2006-05-29 Thread MSu1049321
I was the one that said it seemed weird. What I meant was, using slope oriented planes for teaching flatland thermalling seemed weird, mostly because the slope planes tend to have shorter spans and fly faster.  While there are polyhedral slope planes and you can fly regular flatland ships for slope, the great majority of slope planes are flat winged aileron and elevator ships or more sophisticated full house setups. Neither of which necessarily are optimal for flatland thermalling training. 
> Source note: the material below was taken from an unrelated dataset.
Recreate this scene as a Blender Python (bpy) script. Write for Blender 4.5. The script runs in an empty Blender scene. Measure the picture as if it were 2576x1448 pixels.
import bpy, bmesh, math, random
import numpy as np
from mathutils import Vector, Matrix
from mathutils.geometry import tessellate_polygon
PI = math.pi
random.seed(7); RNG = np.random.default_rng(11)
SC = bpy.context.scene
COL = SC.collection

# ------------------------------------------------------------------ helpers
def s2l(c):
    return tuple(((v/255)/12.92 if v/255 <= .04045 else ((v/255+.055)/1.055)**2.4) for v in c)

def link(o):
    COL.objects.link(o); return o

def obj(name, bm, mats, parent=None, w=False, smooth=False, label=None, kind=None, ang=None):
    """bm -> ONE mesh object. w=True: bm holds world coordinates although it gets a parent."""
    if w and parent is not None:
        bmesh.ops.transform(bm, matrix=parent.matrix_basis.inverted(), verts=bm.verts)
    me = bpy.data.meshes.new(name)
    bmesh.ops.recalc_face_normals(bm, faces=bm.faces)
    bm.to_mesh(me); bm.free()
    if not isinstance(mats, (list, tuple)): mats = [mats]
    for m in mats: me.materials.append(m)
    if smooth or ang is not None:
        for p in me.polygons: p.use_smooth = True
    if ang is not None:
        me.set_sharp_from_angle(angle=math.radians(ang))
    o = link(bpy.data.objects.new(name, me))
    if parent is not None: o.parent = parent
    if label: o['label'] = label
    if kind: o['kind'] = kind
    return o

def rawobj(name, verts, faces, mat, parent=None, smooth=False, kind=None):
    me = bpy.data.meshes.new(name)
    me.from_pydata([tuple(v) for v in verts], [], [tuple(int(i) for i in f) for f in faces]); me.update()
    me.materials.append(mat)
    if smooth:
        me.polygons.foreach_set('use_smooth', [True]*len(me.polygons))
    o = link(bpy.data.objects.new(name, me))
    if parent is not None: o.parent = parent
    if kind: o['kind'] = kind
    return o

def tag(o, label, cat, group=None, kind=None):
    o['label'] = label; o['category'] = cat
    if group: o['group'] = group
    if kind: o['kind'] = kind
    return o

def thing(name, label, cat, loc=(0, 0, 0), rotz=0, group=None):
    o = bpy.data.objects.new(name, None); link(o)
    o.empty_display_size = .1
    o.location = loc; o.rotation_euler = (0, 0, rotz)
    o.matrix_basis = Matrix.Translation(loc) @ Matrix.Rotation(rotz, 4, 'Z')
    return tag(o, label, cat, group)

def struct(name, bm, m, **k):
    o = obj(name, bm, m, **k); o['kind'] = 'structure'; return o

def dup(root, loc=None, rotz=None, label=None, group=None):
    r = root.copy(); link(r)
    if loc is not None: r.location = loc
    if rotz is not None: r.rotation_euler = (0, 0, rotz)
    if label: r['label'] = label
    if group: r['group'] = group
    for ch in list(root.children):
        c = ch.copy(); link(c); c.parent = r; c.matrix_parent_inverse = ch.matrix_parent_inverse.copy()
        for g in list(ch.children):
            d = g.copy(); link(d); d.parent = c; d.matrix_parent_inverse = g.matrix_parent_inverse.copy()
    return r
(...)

I understand and agree with your point about the benefits of learning on the slope in terms of total airtime. Though that never worked for me; I am based in very flat territory and get maybe two days a year where I can travel to some place with even a mediocre slope. Those times I've been to the slope, I have never had a successful flight, in over ten years, sorry to say.  I know am just doing it all wrong, as I never even get into the lift band, and every flight winds up a long walk halfway down the hill or more. Those guys making the long LSF times on their local slopes make me insanely jealous.:-)

 Anyhow, my sorry experience is not germane to the initial post that led to this discussion, which was, if I have it right,  a guy wants a good ARF design for teaching a beginner youngster how to thermal soar.  So recommending slope planes or slope flying is just not germane to the particular situation. Right tool for the right job and all that.